[Dataset excerpt]
=-=-=

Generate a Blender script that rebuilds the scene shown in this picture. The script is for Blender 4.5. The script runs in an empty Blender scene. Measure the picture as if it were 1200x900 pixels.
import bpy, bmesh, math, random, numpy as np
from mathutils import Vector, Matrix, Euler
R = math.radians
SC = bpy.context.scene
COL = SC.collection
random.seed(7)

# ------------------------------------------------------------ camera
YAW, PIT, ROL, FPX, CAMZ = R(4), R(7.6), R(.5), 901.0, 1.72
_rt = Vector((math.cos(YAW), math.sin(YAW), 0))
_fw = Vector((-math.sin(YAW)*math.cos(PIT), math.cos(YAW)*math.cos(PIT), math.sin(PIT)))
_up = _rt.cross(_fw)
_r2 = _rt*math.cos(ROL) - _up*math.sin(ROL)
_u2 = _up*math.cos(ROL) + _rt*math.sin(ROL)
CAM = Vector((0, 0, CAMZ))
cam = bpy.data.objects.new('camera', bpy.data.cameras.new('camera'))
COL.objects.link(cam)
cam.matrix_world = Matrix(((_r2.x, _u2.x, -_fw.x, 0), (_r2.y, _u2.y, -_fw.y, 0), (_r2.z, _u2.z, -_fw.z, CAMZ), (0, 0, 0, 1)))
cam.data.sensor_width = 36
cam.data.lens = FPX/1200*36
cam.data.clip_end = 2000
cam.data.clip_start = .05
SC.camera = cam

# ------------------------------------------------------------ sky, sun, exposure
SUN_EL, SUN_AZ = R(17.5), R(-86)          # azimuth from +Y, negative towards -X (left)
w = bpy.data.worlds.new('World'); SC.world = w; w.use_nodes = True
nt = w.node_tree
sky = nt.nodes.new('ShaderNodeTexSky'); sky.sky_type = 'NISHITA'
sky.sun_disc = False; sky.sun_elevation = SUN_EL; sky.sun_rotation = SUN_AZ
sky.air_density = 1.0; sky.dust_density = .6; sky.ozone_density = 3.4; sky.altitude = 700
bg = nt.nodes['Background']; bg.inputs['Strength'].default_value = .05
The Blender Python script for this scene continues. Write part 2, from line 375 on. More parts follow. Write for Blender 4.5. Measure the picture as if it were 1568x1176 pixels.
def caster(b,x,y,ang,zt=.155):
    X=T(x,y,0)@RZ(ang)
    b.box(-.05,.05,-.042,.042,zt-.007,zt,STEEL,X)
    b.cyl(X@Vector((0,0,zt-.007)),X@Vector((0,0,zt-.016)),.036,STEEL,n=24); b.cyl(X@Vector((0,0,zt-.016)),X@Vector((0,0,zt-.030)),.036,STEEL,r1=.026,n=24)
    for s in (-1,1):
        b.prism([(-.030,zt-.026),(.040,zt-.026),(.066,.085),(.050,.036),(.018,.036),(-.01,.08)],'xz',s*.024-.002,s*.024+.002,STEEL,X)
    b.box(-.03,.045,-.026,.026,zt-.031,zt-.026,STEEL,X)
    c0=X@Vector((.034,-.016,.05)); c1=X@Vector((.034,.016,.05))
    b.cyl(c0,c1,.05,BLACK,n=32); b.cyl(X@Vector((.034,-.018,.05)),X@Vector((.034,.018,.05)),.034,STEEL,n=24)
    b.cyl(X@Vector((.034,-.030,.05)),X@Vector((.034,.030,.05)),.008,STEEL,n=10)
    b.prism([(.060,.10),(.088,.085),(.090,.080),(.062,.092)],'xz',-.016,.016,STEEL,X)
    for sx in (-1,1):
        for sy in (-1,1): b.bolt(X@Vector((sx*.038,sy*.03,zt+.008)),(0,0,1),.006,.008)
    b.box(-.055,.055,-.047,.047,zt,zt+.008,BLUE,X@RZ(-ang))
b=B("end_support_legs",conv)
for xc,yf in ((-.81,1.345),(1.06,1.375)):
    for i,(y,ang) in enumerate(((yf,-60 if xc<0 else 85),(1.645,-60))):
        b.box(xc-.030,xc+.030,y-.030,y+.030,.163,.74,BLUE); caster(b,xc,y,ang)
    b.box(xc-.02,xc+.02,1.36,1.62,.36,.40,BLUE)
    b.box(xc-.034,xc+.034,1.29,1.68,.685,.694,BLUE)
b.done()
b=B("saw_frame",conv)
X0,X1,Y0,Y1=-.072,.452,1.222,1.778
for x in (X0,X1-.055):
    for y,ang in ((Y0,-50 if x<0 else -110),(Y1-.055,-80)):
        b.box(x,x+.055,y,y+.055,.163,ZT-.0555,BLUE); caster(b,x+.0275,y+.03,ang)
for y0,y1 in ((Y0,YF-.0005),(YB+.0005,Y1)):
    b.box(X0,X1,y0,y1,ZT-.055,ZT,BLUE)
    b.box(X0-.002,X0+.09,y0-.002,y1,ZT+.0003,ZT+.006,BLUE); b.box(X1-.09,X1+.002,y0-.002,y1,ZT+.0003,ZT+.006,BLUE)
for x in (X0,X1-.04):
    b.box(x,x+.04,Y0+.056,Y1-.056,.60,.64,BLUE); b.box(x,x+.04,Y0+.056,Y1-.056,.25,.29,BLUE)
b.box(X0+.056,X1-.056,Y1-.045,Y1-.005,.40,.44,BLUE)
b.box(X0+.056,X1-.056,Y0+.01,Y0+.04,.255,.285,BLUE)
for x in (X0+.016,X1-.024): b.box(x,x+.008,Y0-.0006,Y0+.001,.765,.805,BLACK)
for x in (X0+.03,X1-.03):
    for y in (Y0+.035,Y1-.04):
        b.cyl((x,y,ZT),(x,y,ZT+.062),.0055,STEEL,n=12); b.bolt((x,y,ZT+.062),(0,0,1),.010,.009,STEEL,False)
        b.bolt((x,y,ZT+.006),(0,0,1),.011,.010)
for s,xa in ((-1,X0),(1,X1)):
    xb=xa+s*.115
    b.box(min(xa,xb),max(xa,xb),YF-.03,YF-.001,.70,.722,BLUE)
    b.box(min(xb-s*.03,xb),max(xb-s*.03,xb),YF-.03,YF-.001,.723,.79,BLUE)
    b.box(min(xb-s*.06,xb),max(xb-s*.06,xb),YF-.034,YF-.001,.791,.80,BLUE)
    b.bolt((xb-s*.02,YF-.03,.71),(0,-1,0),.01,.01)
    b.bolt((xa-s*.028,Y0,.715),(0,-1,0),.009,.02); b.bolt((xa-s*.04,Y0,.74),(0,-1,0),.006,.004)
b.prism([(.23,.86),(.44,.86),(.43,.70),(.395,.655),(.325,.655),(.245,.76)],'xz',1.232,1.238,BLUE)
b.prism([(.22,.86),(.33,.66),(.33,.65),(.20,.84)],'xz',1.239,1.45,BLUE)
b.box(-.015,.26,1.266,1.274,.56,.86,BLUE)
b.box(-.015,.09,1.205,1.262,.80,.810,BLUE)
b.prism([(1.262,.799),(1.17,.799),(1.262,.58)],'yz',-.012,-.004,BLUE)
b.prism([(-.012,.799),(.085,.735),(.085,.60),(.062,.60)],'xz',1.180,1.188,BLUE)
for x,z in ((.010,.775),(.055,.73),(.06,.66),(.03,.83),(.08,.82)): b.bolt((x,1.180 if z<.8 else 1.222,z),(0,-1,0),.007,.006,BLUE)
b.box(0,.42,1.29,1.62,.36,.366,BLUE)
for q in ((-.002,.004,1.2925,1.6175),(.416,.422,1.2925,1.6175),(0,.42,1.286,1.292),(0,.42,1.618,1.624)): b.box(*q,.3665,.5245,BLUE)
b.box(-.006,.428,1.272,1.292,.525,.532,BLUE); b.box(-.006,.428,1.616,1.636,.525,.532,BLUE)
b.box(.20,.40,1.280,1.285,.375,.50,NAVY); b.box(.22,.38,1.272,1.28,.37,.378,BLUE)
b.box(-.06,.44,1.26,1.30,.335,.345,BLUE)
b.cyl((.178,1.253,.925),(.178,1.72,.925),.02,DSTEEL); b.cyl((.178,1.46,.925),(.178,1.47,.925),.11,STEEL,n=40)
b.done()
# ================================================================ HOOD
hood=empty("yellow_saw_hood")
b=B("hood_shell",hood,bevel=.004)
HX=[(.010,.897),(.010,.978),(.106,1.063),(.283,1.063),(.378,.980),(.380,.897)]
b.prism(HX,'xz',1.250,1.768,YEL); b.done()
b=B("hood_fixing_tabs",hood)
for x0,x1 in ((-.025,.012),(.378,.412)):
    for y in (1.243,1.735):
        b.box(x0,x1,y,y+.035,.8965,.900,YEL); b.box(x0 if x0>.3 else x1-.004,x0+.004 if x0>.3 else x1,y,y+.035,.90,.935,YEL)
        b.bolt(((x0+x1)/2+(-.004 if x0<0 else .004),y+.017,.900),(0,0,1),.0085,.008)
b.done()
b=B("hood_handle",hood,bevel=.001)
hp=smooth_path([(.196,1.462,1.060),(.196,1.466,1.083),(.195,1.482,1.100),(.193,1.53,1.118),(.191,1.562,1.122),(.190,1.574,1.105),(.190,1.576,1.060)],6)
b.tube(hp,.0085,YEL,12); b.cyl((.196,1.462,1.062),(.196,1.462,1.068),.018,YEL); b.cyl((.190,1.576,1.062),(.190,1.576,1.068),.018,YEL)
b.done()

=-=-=

Work to do:
Starting with the first line of the data above, copy each line exactly until you reach the line with "random.seed(7)"; include that line as well.

Exercise solution:
Generate a Blender script that rebuilds the scene shown in this picture. The script is for Blender 4.5. The script runs in an empty Blender scene. Measure the picture as if it were 1200x900 pixels.
import bpy, bmesh, math, random, numpy as np
from mathutils import Vector, Matrix, Euler
R = math.radians
SC = bpy.context.scene
COL = SC.collection
random.seed(7)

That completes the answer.